[Rows from a 3D scene dataset]
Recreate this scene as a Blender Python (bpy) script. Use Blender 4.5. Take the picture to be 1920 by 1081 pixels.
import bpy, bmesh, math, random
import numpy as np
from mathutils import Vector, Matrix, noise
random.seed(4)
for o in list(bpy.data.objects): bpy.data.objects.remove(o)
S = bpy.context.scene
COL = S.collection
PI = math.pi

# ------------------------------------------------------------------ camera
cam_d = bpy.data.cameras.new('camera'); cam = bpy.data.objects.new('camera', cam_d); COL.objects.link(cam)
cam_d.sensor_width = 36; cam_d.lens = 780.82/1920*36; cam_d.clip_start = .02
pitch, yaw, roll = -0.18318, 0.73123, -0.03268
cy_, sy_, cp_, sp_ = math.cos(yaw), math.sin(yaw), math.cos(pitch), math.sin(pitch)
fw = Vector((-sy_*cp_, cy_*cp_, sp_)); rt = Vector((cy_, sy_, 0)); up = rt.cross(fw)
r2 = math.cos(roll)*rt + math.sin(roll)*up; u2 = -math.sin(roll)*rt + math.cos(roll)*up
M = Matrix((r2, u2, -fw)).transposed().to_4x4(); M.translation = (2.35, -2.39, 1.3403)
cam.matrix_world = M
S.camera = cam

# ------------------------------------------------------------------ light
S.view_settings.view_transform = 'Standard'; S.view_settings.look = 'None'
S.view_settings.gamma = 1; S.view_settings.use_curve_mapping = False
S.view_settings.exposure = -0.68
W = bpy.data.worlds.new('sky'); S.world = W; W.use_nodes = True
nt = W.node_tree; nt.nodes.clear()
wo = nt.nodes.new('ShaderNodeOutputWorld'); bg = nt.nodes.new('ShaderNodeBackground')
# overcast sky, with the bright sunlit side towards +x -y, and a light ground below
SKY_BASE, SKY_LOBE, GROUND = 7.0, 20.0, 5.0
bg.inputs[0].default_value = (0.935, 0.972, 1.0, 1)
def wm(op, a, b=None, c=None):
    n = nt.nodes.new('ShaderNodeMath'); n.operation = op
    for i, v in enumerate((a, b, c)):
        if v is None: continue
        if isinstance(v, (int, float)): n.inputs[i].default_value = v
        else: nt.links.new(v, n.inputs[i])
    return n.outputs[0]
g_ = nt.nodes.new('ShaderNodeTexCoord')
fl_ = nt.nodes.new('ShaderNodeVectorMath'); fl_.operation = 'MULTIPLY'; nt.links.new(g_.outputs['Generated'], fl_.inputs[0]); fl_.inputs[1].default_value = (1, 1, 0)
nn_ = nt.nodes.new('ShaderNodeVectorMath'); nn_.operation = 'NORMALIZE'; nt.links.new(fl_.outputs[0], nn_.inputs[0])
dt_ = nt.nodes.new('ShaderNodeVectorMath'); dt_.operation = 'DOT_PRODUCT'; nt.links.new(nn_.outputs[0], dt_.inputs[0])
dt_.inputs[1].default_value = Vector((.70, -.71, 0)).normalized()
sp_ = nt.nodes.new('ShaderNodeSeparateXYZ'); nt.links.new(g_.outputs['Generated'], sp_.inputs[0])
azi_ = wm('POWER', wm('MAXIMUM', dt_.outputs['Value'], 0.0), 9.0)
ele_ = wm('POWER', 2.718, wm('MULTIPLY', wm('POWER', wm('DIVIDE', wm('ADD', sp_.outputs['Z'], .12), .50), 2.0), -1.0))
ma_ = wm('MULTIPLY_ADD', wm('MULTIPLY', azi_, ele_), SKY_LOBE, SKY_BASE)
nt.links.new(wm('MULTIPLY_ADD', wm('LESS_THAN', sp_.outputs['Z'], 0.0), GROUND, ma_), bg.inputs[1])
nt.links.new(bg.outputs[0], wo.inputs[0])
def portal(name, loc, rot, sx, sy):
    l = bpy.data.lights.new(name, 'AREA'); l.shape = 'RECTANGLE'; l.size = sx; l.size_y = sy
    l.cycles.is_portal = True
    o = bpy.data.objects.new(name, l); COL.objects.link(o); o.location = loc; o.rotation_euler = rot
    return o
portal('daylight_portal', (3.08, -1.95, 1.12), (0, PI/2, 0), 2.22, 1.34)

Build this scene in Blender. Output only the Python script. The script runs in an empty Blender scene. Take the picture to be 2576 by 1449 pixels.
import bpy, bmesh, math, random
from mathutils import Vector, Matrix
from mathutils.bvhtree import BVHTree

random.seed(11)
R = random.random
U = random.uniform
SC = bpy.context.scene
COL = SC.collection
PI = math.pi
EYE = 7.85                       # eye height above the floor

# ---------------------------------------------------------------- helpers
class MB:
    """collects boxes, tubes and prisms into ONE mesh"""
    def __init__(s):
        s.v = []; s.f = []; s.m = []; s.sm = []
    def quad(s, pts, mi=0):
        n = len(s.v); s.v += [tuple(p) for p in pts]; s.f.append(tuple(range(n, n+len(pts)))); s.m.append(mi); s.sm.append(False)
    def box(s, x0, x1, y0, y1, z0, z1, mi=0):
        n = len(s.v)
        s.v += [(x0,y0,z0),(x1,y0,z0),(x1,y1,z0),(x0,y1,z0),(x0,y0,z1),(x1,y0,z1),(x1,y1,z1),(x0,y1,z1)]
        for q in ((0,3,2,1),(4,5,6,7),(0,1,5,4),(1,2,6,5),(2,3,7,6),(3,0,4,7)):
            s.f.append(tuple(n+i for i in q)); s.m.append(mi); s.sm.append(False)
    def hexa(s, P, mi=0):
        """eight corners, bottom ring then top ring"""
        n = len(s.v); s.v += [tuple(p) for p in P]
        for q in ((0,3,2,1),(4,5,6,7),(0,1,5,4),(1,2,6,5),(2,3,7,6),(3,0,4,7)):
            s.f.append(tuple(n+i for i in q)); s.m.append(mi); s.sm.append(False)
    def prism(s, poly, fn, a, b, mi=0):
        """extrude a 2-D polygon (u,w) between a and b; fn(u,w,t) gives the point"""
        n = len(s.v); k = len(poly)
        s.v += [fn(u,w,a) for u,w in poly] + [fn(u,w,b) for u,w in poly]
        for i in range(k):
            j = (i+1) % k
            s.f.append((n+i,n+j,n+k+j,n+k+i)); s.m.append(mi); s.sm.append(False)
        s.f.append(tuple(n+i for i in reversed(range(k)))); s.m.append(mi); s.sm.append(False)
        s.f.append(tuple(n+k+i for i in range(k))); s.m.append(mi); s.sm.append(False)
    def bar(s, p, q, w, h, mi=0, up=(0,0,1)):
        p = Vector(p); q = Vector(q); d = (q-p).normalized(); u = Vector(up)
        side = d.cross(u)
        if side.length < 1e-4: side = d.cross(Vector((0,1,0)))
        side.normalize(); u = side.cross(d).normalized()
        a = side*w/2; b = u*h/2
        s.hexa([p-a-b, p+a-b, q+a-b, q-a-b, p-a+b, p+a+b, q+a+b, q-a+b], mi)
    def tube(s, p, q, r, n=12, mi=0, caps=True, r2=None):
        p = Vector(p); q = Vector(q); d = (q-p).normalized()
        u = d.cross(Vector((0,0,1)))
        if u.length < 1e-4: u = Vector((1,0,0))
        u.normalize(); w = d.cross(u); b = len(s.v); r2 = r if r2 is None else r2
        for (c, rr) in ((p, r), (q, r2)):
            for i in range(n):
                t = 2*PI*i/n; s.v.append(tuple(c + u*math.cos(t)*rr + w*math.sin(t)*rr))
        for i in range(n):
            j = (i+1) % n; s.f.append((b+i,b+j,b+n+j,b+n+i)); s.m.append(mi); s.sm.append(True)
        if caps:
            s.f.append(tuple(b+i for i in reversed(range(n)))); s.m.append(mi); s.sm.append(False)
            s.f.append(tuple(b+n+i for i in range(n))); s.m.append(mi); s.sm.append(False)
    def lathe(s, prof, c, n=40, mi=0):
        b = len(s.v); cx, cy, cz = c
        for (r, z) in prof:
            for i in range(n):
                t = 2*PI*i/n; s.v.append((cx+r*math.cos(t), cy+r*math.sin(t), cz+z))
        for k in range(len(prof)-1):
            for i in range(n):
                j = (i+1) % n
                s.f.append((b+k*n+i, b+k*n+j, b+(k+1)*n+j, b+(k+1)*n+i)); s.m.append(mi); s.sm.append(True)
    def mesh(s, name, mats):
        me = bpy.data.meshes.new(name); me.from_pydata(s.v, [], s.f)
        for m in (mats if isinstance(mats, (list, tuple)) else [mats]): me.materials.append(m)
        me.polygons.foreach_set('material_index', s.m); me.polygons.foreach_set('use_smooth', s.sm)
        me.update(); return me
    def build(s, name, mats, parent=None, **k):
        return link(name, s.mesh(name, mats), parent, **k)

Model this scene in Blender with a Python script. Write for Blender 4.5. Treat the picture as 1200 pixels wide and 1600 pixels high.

**Objective**
In the listing above, find the line with "Build this scene" and the line with "above the floor", then print exactly those two lines and every line between them, and nothing more.

**The solution**
Build this scene in Blender. Output only the Python script. The script runs in an empty Blender scene. Take the picture to be 2576 by 1449 pixels.
import bpy, bmesh, math, random
from mathutils import Vector, Matrix
from mathutils.bvhtree import BVHTree

random.seed(11)
R = random.random
U = random.uniform
SC = bpy.context.scene
COL = SC.collection
PI = math.pi
EYE = 7.85                       # eye height above the floor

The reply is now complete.